## Provided material
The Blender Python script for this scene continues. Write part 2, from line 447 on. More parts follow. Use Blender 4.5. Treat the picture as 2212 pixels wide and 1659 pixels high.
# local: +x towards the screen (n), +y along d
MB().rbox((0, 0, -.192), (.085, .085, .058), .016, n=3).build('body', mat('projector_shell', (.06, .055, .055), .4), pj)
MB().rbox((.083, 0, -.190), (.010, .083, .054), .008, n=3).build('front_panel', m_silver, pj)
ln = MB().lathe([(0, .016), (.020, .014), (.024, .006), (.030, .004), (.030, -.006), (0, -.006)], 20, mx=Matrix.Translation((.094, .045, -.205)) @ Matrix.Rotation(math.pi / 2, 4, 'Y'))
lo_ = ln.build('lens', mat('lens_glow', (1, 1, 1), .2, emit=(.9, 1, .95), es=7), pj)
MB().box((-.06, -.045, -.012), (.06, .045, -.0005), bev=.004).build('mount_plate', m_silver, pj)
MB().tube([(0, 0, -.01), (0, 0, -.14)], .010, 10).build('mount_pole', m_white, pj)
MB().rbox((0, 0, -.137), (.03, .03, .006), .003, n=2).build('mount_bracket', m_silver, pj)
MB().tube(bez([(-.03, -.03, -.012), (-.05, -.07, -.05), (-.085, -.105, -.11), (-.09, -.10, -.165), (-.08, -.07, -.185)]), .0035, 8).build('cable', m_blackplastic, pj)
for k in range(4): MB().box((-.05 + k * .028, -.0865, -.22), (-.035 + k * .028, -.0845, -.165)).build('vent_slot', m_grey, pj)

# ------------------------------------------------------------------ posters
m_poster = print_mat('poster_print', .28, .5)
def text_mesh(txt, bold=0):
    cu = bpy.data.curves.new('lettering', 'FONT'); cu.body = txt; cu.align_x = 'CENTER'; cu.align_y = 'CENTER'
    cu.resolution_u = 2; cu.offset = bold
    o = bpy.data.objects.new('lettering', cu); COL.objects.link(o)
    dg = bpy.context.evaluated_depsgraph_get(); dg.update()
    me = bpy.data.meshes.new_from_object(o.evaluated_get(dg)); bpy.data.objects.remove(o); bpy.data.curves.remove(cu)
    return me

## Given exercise
Repeat the data exactly. Leave nothing out.

## Correct answer
The Blender Python script for this scene continues. Write part 2, from line 447 on. More parts follow. Use Blender 4.5. Treat the picture as 2212 pixels wide and 1659 pixels high.
# local: +x towards the screen (n), +y along d
MB().rbox((0, 0, -.192), (.085, .085, .058), .016, n=3).build('body', mat('projector_shell', (.06, .055, .055), .4), pj)
MB().rbox((.083, 0, -.190), (.010, .083, .054), .008, n=3).build('front_panel', m_silver, pj)
ln = MB().lathe([(0, .016), (.020, .014), (.024, .006), (.030, .004), (.030, -.006), (0, -.006)], 20, mx=Matrix.Translation((.094, .045, -.205)) @ Matrix.Rotation(math.pi / 2, 4, 'Y'))
lo_ = ln.build('lens', mat('lens_glow', (1, 1, 1), .2, emit=(.9, 1, .95), es=7), pj)
MB().box((-.06, -.045, -.012), (.06, .045, -.0005), bev=.004).build('mount_plate', m_silver, pj)
MB().tube([(0, 0, -.01), (0, 0, -.14)], .010, 10).build('mount_pole', m_white, pj)
MB().rbox((0, 0, -.137), (.03, .03, .006), .003, n=2).build('mount_bracket', m_silver, pj)
MB().tube(bez([(-.03, -.03, -.012), (-.05, -.07, -.05), (-.085, -.105, -.11), (-.09, -.10, -.165), (-.08, -.07, -.185)]), .0035, 8).build('cable', m_blackplastic, pj)
for k in range(4): MB().box((-.05 + k * .028, -.0865, -.22), (-.035 + k * .028, -.0845, -.165)).build('vent_slot', m_grey, pj)

# ------------------------------------------------------------------ posters
m_poster = print_mat('poster_print', .28, .5)
def text_mesh(txt, bold=0):
    cu = bpy.data.curves.new('lettering', 'FONT'); cu.body = txt; cu.align_x = 'CENTER'; cu.align_y = 'CENTER'
    cu.resolution_u = 2; cu.offset = bold
    o = bpy.data.objects.new('lettering', cu); COL.objects.link(o)
    dg = bpy.context.evaluated_depsgraph_get(); dg.update()
    me = bpy.data.meshes.new_from_object(o.evaluated_get(dg)); bpy.data.objects.remove(o); bpy.data.curves.remove(cu)
    return me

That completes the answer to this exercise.